After the Court of Appeals reversed the judgment of conviction and remanded the cause to the trial court with an order to acquit appellant of involuntary manslaughter, Keith v. State, 692 S.W.2d 921 (Tex. App.—14th Dist.1985), this Court refused the State’s petition for discretionary review, thereby rendering the Court of Appeals’ judgment final. Under the mandate of the Court of Appeals, the trial court was obliged to enter a judgment of acquittal. This single judgment would terminate the case against appellant. Article 42.01, V.A. C.C.P.

Having entered the judgment of acquittal of involuntary manslaughter, the trial court no longer had jurisdiction, power or authority to conduct the “independent review” hearing ordered by the Court of Appeals.

As a result of the Court of Appeals’ unauthorized order, appellant is seeking relief from a prosecution for criminally negligent homicide that has not yet been properly initiated by the filing of a formal charge. As in Garrett v. State, 749 S.W.2d 784 (Tex.Cr.App.1986) (on rehearing), the issue of double jeopardy in the instant case is not ripe because the issue has been addressed “prior to the existence of an actual controversy capable of final adjudication.” Garrett, supra, n. 4 at 804. Appellant and the courts should await the day he is subsequently charged with the lesser included offense of criminally negligent homicide.

This Court denies appellant the relief he seeks. We also set aside the Court of Appeals’ decision to remand the instant cause to the trial court for an unauthorized hearing “to determine whether a conviction upon criminally negligent homicide should be entered.”

It is so ordered.

TEAGUE and DUNCAN, JJ., concur in the result.

. For an account of the facts as proven at trial, see the factual summary in the opinion of the Court of Appeals, Keith, supra, at 922.

. In his dissent to this refusal, Presiding Judge McCormick wrote:

Further, I would grant review on this Court's own motion and reform the judgment of the Court of Appeals to reflect only a reversal and remand. The Court of Appeals is without authority to remand the cause with instructions to the trial court to conduct an independent review of the evidence and determine whether a conviction upon criminally negligent homicide should be entered and upon an affirmative finding being made the trial court should then assess punishment.

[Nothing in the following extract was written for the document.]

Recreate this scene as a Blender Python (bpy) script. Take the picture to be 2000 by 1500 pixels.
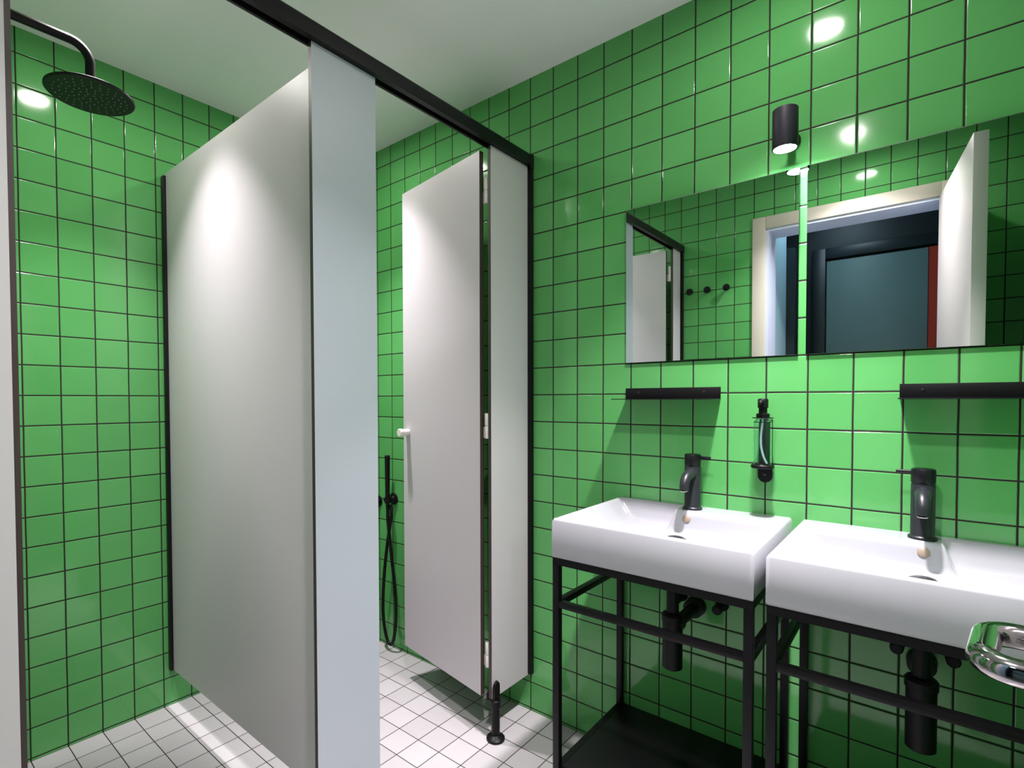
import bpy, bmesh, math, random
from mathutils import Vector, Matrix
PI = math.pi
random.seed(7)
for o in list(bpy.data.objects):
    bpy.data.objects.remove(o)
SC = bpy.context.scene
COL = SC.collection

# ------------------------------------------------------------------ camera
cam_d = bpy.data.cameras.new('camera'); cam = bpy.data.objects.new('camera', cam_d); COL.objects.link(cam)
F, CX, CY = 1028.988, 936.412, 804.196
yaw, pit, rol = 2.27343, -0.023313, 0.0027714
f = Vector((math.cos(pit)*math.cos(yaw), math.cos(pit)*math.sin(yaw), math.sin(pit)))
r = f.cross(Vector((0, 0, 1))).normalized(); d = f.cross(r)
r2 = r*math.cos(rol)+d*math.sin(rol); d2 = -r*math.sin(rol)+d*math.cos(rol)
M = Matrix((r2, -d2, -f)).transposed().to_4x4()
M.translation = Vector((2.24167, -1.64825, 1.19225))
cam.matrix_world = M
cam_d.sensor_width = 36; cam_d.lens = F/2000*36
cam_d.shift_x = (1000-CX)/2000; cam_d.shift_y = (CY-750)/2000
cam_d.clip_start = 0.01
SC.camera = cam

# ------------------------------------------------------------------ world, exposure
w = bpy.data.worlds.new('world'); SC.world = w; w.use_nodes = True
w.node_tree.nodes['Background'].inputs[0].default_value = (0.55, 0.65, 0.8, 1)
w.node_tree.nodes['Background'].inputs[1].default_value = 0.15
vs = SC.view_settings
vs.view_transform = 'Standard'; vs.look = 'None'; vs.gamma = 1; vs.use_curve_mapping = False
vs.exposure = 0.3
CEIL_E = 200      # glow of the round ceiling lamp lenses
CEIL_W = 13.5       # watts of each downward ceiling beam
LAMP_E = 450      # radiance of the lamp over the mirrors
CORR_E = 34  # glow of the added corridor lamp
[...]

Keith v. State, 721 S.W.2d 294 (Tex.Cr.App. 1986).

. In his writ application, his brief before the Court of Appeals, and his petition and brief before this Court, appellant refers to an argument that his double jeopardy rights under the Texas Constitution have been violated. However, nowhere in these documents or in the hearing on his writ before the trial court did the appellant present any argument as to how or why the double jeopardy protections of the Texas Constitution apply to the instant case. Nowhere in these documents or the trial court hearing does appellant cite any authority for the application of the Texas Constitution’s double jeopardy protections to his cause; nor does he cite authority for the proposition that Art. I, Sec. 14 extends to him more protection than the Fifth Amendment to the U.S. Constitution. As such, appellant has failed to support his conclusory argument on Art. I, Sec. 14 with either authority or discrete analysis. The right of appellate review does not extend to complaints which are not in accordance with this State’s statutes relating to appellate review. Phillips v. State, 511 S.W.2d 22 (Tex.Cr.App. 1974); Art. 40.09, V.A.C.C.P. (repealed 1986); Rules 74 and 203, Tex.Cr.App.R.; and Foster v. State, 779 S.W.2d 845 (Tex.Cr.App.1989). For these reasons, we reject appellant’s arguments under the Texas Constitution and confine ourselves to his arguments under the Fifth Amendment.

. In its brief, the State devotes considerable space to an argument that the test for double jeopardy in Blockburger v. United States, 284 U.S. 299, 52 S.Ct. 180, 76 L.Ed. 306 (1932) was founded on "autrefois convict” analysis. The State alleges that this Court’s advisory opinion in Garrett v. State, 749 S.W.2d 784, 790-795 (Tex.Cr.App.1988) mistakenly extended "autre-fois convict” analysis into an “autrefois acquit" situation. The State contends this to be an error not only in law, but also in policy, especially in light of the fact that appellant’s "acquittal” was no more than appellate reversal for insufficient evidence. The State goes on to argue that the conclusion that the Double Jeopardy Clause bars a retrial of the lesser offense after an appellate reversal for insufficiency of the evidence of the greater offense is not supported by the policy expressed in the Supreme Court decisions of Burks v. United States, 437 U.S. 1, 98 S.Ct. 2141, 57 L.Ed.2d 1 (1978); Greene v. Massey, 437 U.S. 19, 98 S.Ct. 2151, 57 L.Ed.2d 15 (1978); and Tibbs v. Florida, 457 U.S. 31, 102 S.Ct. 2211, 72 L.Ed.2d 652 (1982).

We do not reach this argument of the State, however, because it has not been preserved for review before this Court. The State, when it filed its brief, did not have the benefit of Wilson v. State, 772 S.W.2d 118 (Tex.Cr.App.1989). In that case, this Court held that where the State intends to claim an error by the Court of Ap*864peals’ rejection of an argument, that claim should be presented to this Court in a petition for discretionary review or a cross-petition for discretionary review. Since the State "won” before the Court of Appeals in the instant case, a cross-petition would have been both appropriate and necessary to preserve this issue for review-by this Court. Wilson, supra.